Uma grande reviravolta na história se dá, quando, a protagonista descobre que também foi uma das crianças no orfanato. Após verificarem o símbolo que há em sua nuca, assim,  Verônica descobre ser filha do Monsenhor Davila e de Diana. Isto culmina na continuação da fratura existente com o golpe final da morte de Diana e assim, o fim do laço maternal existente. Algo como um Édipo Rei versão feminina e no século XXI.

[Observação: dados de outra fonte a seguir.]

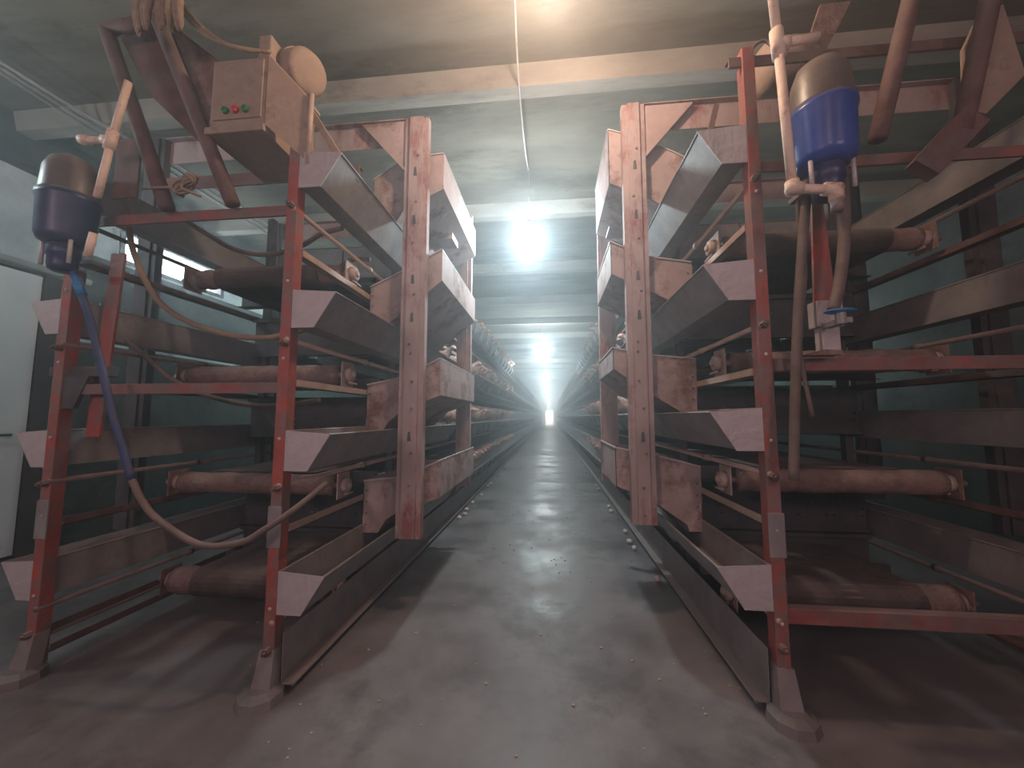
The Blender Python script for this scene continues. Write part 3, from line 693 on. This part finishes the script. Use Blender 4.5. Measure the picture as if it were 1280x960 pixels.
for sd in SIDE:
    D = SIDE[sd]; s = D['s']; xi = D['xi']
    for k in range(4):
        y = D['hy'][1]+.12
        lim = 11 if sd == 'left' else 8.5
        while y < lim:
            o = hen if not used else copy_tree(hen); used = True
            out = random.uniform(-.02,.10)
            o.location = (xi-s*out+s*.08, y, D['T'][k]-.045)
            o.rotation_euler = (0,0,(0 if s < 0 else PI)+random.uniform(-.4,.4))
            o['label'] = 'brown hen reaching over the %s trough of the %s cage row' % (TN[k], sd)
            o['group'] = 'brown hens at the %s %s trough' % (sd, TN[k])
            y += random.uniform(.2,.34)
# ------------------------------------------------------------ eggs and debris
eg = None
def put_egg(x, y, lab, grp):
    global eg
    if eg is None:
        b = B(); tube(b, [(0,0,0),(.004,0,0),(.014,0,0),(.028,0,0),(.042,0,0),(.052,0,0),(.057,0,0)], [.004,.014,.0205,.022,.018,.010,.003], 14)
        bmesh.ops.translate(b, verts=b.verts, vec=(-.028,0,.022)); eg = obj('egg', b, 'egg', smooth=True); o = eg
    else:
        o = eg.copy(); C.objects.link(o)
    o.location = (x,y,0.001); o.rotation_euler = (0,0,random.uniform(0,6.28)); tag(o, lab, 'egg', grp)
for y in (4.45,4.62,4.85,5.25,5.75,6.5,6.7,7.6,8.8,10.4,12.5): put_egg(-1.07+random.uniform(-.02,.03), y, 'pale egg lying on the floor along the left cage row', 'eggs along the left row')
for y in (2.95,3.60,3.78,4.1,4.95,5.2,6.4,6.7,8.3,10.5): put_egg(.76+random.uniform(-.03,.02), y, 'pale egg lying on the floor along the right cage row', 'eggs along the right row')
b = B()
for q in range(260):
    x = random.uniform(-1.1,.8) if q%3 else random.choice([random.uniform(-1.15,-.9), random.uniform(.6,.85), random.uniform(-2.3,-1.2)])
    y = random.uniform(1.2,7); t = random.uniform(.002,.007)
    ell(b, (x,y,t*.5), (t*1.4,t,t*.6), 6, 4)
o = obj('spilled_feed', b, 'feed'); o['kind'] = 'stuff'; tag(o, 'scattered crumbs of spilled feed and dirt on the aisle floor', 'spilled feed')

# ------------------------------------------------------------ dusty air
HAZE = .05
# ------------------------------------------------------------ world + camera
wd = bpy.data.worlds.new('w'); sc.world = wd; wd.use_nodes = True
wd.node_tree.nodes['Background'].inputs[0].default_value = (.5,.6,.7,1); wd.node_tree.nodes['Background'].inputs[1].default_value = .05
v = wd.node_tree.nodes.new('ShaderNodeVolumeScatter'); v.inputs['Density'].default_value = HAZE; v.inputs['Anisotropy'].default_value = .7
v.inputs['Color'].default_value = (.85,.94,1,1)
wd.node_tree.links.new(v.outputs[0], wd.node_tree.nodes['World Output'].inputs['Volume'])
cam = bpy.data.cameras.new('camera'); co = bpy.data.objects.new('camera', cam); C.objects.link(co)
cam.sensor_width = 36; cam.sensor_fit = 'HORIZONTAL'; cam.lens = 36*470/1280; cam.clip_start = .02; cam.clip_end = 200
co.location = (0,0,1.2); co.rotation_euler = (PI/2+math.radians(4.9855), 0, math.radians(5.8094))
sc.camera = co
sc.view_settings.view_transform = 'Standard'; sc.view_settings.look = 'None'; sc.view_settings.gamma = 1
sc.view_settings.exposure = 0.08; sc.view_settings.use_curve_mapping = False
sc.cycles.volume_bounces = 0
sc.cycles.max_bounces = 6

A parte final é que Verônica não para de investigar e procurar justiça, agora, com um grupo de mulheres que foram atacadas e procurarão - pelos seus meios - resolver toda a injustiça contra as mulheres. Verônica passa a ser a justiceira feminina que combate a dor e a crueldade que reina num mundo de homens maus, perversos, machistas e misóginos. Toda a reparação histórica e crítica será feita com as mãos e punhos de mulheres que sabem o certo, não tem contradições e serão a bússola moral da sociedade.

Logo, a mensagem é caótica, terrível e péssima. Não existe outro tipo de sociedade! Ninguém pede o fim do capitalismo! As mulheres só podem lutar como mulheres em seu porte individual sem a força de um movimento feminino não que convoque ações e promove lutas nas ruas. Nisto, as ações são individuais e não produzem nada radical e contundente para trazer uma nova sociedade. Se substituirmos os homens por mulheres, o fim da exploração, violência e das angústias nesta sociedade não irão sumir? Pois a sociedade que produz o homem perverso e doentio, produz a mulher que acaba por ser perversa e doentia. Sem contar que as demandas de mulheres trabalhadoras nem são tratadas no decorrer da série. A série não toca sobre: O que passam e sofrem as mulheres subalternas e trabalhadoras nesta sociedade? O que comem? Vestem? Qual a violência que passam em um ônibus ou mesmo na empresa que trabalham? Os baixos salários que são inseridas? A carga de trabalho em casa? Verônica irá invadir estes espaços para torturar estes homens? Sem dúvidas, não.

Afinal, não se trata de findar a sociabilidade capitalista. Sua alienação, melancolia irão prosseguir, pois só faz sentido a existência de Verônica esteja ausente uma perspectiva radical e de emancipação humana. A única justiça possível é aquela que Verônica e suas colegas pensam, em suma, a manutenção desta sociedade para que seja possível culpar os indivíduos doentios produzidos no capitalismo. Não se trata de saber que sociedade produz estes indivíduos, mas se estes existem, é preciso dar fim a eles. E agora, Verônica?